Faculty Fellowships

Shelley Cushman and Matthew Bourbon (Photo by Gary Payne)Two faculty members will expand upon work they've done in the past when they complete projects as the 2015-16 fellows in UNT's Institute for the Advancement of the Arts. Shelley Cushman, professor of dance, and Matthew Bourbon, associate professor of studio arts, will be granted a semester off from teaching duties to work on their projects.

For Cushman, that project will be research to choreograph a new work and to reconstruct three existing works, with the goal of having them filmed and included in Cinematic Caricatures, which is part of the New York Public Library of the Performing Arts' dance collection. She began the project in 1996 when College of Music professor Phil Winsor, who died in 2012, asked Cushman if she would choreograph some of his music compositions.

It includes 30 works, 26 of which have been completed.

"Each piece takes the title of the music composition -- but I don't know what the title is before I choreograph it," Cushman says. "I want to get the feel from the music when choreographing the piece, rather than knowing what Phil thought it was about."
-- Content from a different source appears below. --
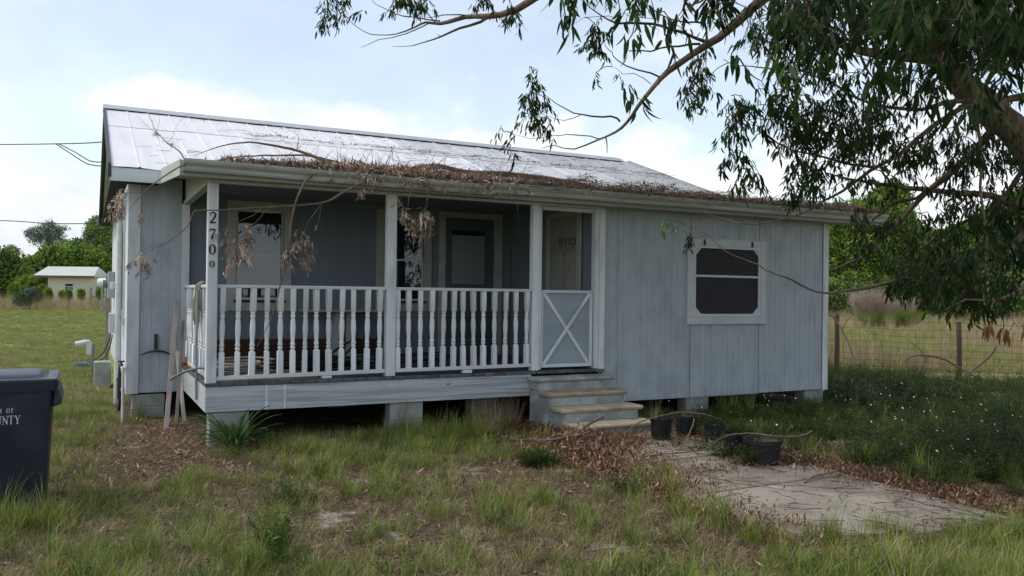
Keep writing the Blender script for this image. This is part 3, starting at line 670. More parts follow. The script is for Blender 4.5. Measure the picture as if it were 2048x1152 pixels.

Bourbon will be completing a new body of mid- and large-scale paintings and a suite of drawings. In recent years, he has traveled to various points in Europe and Japan and returned to create works that combine his interest in the historical traditions of Western art with the shallow and truncated space found in Eastern art.

He finds inspiration from images in a variety of sources -- film stills, illustrations, advertising, mail catalogs and fabric designs -- and his collage-like paintings appear both representational and abstract.

"I think of it as akin to jazz music," he says, "where there is a foundational structure for the medium but, within it, ample room for improvisation."